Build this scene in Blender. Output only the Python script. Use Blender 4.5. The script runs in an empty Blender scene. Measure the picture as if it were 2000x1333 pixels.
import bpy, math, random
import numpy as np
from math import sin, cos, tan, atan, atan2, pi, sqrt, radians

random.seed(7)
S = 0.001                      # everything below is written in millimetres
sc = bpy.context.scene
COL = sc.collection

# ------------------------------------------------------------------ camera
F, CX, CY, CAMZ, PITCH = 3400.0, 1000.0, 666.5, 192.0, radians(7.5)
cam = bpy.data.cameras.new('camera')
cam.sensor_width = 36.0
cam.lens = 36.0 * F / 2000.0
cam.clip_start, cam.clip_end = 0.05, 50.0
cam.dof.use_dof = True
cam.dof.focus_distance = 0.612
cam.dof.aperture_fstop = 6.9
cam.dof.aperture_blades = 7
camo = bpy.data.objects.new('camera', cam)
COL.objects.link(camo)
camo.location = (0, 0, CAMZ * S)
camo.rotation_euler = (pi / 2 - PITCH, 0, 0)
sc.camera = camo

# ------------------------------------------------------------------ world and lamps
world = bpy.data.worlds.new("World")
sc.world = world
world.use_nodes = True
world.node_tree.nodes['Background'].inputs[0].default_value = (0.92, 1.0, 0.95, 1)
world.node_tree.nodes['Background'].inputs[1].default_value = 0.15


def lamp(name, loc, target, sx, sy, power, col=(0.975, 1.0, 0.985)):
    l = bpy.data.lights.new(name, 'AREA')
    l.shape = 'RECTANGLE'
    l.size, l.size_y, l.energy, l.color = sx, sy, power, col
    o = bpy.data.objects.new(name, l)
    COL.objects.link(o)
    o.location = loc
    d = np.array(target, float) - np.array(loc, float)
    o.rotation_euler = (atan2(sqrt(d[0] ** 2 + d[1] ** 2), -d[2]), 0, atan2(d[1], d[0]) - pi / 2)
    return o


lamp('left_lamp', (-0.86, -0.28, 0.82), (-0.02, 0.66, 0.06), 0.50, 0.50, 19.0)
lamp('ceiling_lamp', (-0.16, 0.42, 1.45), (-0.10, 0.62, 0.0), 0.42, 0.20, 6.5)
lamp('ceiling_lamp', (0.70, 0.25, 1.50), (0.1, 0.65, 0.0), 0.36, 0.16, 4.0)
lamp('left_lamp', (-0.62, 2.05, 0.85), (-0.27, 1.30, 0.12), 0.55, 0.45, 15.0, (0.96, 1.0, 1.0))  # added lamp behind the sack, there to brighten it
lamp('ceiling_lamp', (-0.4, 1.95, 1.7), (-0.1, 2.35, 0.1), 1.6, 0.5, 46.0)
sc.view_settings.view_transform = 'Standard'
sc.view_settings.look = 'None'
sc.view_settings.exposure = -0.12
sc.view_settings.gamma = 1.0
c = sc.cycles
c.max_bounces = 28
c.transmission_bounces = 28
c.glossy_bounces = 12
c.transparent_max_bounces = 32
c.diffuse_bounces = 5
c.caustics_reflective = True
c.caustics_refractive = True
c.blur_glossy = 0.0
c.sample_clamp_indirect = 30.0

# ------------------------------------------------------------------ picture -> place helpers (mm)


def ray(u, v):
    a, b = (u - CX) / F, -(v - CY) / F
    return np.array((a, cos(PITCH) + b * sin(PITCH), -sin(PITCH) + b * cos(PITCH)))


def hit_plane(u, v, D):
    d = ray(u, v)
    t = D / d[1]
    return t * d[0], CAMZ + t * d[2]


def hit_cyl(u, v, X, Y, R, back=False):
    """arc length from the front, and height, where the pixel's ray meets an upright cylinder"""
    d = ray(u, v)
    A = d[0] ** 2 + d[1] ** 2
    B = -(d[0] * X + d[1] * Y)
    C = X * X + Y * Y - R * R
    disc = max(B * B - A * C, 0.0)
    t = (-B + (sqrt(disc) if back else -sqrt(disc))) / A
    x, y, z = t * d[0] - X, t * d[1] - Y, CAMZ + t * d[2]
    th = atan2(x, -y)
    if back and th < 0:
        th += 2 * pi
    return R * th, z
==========
• Your task
Exactly repeat the lines running from the top of the listing to the line bearing "COL = sc.collection", both of those lines included, and only them.

• Completed task
Build this scene in Blender. Output only the Python script. Use Blender 4.5. The script runs in an empty Blender scene. Measure the picture as if it were 2000x1333 pixels.
import bpy, math, random
import numpy as np
from math import sin, cos, tan, atan, atan2, pi, sqrt, radians

random.seed(7)
S = 0.001                      # everything below is written in millimetres
sc = bpy.context.scene
COL = sc.collection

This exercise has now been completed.